RAW DATA ::
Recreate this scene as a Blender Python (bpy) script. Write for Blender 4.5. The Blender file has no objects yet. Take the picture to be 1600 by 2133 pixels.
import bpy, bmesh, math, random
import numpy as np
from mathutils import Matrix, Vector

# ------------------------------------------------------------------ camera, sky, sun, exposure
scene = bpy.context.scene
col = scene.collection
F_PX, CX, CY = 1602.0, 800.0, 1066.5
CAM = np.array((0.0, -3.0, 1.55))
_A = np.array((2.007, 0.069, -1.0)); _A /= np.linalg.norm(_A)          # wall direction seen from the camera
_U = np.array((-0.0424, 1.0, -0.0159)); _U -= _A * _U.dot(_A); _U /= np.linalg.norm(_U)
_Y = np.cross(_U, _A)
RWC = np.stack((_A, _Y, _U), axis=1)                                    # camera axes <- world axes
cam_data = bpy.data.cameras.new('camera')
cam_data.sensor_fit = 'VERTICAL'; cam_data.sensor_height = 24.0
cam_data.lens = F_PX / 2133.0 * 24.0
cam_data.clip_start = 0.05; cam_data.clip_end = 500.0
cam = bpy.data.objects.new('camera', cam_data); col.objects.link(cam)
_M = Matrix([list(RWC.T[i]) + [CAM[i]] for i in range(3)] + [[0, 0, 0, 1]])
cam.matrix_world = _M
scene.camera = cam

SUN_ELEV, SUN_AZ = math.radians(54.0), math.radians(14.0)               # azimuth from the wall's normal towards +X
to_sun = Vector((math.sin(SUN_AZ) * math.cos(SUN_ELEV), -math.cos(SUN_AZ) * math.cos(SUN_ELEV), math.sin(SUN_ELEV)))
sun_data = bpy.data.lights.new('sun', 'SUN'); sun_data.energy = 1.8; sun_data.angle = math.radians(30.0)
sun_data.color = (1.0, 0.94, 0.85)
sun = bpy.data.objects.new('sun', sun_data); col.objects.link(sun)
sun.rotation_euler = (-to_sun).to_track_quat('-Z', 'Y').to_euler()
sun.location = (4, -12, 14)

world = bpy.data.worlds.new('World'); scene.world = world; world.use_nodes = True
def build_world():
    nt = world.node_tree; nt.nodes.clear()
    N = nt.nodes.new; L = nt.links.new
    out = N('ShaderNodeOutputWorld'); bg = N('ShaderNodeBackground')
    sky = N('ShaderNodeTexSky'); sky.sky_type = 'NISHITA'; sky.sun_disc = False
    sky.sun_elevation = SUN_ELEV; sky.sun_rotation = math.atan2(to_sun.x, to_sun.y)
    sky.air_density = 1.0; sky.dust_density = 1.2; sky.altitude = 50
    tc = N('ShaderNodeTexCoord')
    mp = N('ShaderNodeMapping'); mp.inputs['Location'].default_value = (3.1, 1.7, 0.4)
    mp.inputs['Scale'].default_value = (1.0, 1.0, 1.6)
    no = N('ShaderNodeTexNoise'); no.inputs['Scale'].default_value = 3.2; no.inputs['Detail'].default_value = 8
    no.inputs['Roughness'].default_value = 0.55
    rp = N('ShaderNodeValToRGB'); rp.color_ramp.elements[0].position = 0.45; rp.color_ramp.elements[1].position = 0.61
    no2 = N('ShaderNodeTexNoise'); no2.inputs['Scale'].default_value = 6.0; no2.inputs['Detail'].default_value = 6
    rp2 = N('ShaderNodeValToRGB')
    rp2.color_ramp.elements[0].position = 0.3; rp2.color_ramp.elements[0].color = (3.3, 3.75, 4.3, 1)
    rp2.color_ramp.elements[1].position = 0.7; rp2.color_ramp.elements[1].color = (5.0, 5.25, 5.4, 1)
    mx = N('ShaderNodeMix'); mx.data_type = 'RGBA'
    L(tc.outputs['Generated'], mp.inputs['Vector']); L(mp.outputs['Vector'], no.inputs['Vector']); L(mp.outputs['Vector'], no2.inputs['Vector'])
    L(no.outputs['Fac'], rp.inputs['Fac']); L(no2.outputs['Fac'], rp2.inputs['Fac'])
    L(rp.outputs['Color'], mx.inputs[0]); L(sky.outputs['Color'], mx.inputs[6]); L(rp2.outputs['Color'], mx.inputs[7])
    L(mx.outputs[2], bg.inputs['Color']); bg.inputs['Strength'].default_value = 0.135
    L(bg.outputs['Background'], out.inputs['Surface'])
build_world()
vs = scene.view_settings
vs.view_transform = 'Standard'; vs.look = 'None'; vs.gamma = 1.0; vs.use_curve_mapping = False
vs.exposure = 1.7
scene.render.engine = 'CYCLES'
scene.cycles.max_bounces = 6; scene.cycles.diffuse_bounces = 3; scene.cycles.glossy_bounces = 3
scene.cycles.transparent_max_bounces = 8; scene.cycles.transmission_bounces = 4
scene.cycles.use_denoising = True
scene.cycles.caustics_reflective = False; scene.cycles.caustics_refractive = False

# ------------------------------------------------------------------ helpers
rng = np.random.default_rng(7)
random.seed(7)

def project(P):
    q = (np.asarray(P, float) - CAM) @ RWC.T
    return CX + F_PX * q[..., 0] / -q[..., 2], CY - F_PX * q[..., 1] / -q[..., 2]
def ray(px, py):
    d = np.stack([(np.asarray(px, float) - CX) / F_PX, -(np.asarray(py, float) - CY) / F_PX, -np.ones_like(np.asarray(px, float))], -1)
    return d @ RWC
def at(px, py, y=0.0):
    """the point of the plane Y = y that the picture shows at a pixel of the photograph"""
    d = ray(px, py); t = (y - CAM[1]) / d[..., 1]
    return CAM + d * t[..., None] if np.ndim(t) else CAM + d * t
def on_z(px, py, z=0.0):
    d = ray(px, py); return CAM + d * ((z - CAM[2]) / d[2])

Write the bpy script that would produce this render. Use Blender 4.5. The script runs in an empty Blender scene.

PROMPT :: The first line of the records and every line down to the line with "from mathutils import Matrix, Vector" must be quoted exactly; leave out all else.

THE SOLUTION ::
Recreate this scene as a Blender Python (bpy) script. Write for Blender 4.5. The Blender file has no objects yet. Take the picture to be 1600 by 2133 pixels.
import bpy, bmesh, math, random
import numpy as np
from mathutils import Matrix, Vector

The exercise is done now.